• **TASK PROMPT**
Repeat exactly the lines from the start through the line with "from mathutils import Vector, Matrix, noise", both ends included.

** start DATA SECTION **

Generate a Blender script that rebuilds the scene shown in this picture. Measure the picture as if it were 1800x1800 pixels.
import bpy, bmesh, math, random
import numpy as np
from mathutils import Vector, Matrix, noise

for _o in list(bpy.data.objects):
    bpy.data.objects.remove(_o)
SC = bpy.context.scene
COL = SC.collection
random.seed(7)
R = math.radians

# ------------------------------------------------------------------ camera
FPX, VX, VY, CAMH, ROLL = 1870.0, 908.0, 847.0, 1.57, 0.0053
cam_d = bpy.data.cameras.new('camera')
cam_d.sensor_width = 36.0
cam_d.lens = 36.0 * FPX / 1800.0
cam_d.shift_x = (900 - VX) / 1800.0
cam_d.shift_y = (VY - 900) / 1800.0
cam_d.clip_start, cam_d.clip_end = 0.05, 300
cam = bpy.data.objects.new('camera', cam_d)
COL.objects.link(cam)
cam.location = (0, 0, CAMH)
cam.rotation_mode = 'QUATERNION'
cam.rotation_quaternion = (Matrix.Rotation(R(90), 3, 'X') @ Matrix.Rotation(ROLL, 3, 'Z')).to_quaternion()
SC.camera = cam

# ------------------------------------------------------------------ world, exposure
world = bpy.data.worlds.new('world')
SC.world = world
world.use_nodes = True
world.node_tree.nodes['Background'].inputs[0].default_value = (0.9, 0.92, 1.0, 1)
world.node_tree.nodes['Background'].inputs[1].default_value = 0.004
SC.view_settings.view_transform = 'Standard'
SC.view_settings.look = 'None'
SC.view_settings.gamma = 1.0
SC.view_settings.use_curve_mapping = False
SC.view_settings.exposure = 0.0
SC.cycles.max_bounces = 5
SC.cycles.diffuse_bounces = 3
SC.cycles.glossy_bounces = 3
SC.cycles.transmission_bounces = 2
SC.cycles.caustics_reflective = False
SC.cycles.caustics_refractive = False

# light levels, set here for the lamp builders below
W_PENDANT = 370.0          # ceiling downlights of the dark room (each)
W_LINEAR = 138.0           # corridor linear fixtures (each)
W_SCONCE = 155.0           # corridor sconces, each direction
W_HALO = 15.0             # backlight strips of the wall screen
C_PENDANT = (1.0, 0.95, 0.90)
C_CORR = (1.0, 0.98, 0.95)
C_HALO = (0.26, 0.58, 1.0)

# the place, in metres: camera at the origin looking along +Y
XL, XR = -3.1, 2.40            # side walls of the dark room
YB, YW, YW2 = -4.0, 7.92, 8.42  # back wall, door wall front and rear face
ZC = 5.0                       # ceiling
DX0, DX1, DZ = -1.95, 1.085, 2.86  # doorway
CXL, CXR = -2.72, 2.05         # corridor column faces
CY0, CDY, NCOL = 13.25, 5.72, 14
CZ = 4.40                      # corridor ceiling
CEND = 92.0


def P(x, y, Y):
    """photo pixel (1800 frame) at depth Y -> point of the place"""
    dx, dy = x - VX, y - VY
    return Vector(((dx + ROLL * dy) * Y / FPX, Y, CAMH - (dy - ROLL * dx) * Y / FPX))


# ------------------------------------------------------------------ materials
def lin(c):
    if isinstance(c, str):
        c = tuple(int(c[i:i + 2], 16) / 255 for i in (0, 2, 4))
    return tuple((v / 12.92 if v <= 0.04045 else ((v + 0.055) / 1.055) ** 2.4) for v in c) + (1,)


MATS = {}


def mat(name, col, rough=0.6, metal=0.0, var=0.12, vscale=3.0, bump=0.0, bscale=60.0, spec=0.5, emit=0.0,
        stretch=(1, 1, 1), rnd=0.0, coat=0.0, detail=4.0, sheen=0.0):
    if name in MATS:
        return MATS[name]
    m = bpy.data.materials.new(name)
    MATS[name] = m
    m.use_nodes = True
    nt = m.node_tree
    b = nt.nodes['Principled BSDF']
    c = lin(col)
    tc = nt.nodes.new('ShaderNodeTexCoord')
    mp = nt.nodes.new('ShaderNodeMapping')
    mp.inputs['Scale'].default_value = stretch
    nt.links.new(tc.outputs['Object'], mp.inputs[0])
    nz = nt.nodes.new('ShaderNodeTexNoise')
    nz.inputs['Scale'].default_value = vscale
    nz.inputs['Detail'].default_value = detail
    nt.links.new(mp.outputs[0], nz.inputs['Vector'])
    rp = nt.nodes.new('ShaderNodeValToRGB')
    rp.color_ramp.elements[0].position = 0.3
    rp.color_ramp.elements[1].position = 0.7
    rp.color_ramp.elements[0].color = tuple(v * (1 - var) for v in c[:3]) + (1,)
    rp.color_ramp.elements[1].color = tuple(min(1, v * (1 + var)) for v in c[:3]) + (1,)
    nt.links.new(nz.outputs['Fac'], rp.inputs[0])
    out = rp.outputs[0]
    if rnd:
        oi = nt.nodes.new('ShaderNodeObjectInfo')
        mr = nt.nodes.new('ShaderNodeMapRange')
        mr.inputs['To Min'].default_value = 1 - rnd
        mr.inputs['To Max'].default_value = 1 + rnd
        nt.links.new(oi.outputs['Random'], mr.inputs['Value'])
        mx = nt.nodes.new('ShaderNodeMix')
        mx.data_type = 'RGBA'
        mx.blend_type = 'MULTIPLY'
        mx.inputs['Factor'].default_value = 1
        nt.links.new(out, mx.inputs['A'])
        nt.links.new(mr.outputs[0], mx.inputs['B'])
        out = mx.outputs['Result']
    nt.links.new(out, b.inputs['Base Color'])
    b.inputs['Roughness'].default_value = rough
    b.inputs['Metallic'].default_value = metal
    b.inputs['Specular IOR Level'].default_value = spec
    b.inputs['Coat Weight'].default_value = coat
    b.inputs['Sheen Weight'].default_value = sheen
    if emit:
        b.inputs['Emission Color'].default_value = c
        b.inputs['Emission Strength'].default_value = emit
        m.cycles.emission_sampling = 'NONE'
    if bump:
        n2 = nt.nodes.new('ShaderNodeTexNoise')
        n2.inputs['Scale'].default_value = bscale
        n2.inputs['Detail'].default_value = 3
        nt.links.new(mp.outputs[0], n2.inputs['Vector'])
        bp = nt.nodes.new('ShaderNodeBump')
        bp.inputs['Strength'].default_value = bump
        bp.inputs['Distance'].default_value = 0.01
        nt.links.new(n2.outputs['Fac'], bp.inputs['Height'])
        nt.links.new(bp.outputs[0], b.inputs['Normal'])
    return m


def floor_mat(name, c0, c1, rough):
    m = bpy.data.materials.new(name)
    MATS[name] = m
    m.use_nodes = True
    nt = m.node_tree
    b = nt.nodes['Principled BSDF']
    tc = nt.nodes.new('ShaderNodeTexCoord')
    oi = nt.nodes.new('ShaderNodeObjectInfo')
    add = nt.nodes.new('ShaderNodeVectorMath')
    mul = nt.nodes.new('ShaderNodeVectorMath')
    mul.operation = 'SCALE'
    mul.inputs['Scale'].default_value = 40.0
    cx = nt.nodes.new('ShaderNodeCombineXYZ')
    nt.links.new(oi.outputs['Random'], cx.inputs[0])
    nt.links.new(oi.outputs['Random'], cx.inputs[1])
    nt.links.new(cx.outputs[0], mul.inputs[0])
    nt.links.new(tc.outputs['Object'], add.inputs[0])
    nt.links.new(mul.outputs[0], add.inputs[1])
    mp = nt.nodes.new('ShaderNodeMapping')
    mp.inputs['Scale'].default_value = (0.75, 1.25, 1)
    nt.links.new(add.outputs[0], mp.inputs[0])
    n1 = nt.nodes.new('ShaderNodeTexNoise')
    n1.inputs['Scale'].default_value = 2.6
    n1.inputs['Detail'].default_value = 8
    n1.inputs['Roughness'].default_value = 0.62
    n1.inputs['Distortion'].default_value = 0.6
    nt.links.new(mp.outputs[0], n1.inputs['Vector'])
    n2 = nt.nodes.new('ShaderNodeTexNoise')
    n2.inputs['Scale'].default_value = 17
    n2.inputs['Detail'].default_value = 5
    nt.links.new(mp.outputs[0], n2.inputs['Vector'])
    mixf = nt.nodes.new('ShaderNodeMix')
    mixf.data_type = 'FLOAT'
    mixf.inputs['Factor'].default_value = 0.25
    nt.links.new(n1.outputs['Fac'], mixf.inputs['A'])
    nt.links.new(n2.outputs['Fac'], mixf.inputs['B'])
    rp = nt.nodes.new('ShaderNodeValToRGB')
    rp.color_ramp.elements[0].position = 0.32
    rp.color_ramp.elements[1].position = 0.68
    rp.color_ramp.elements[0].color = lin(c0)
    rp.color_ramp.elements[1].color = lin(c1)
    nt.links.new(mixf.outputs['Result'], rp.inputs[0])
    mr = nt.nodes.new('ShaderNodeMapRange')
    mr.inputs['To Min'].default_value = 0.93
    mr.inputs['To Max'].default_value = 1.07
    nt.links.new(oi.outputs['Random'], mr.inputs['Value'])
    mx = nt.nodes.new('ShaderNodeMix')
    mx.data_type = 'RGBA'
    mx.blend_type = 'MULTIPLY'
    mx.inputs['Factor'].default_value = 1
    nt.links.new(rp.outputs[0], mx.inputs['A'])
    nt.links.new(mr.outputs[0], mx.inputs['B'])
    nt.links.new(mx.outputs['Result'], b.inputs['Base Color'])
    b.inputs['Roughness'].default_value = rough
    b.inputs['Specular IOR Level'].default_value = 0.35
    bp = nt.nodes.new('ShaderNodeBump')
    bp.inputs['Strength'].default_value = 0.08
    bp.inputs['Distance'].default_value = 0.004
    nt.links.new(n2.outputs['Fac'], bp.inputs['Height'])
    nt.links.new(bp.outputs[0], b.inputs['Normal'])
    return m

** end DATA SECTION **

• **SOLUTION**
Generate a Blender script that rebuilds the scene shown in this picture. Measure the picture as if it were 1800x1800 pixels.
import bpy, bmesh, math, random
import numpy as np
from mathutils import Vector, Matrix, noise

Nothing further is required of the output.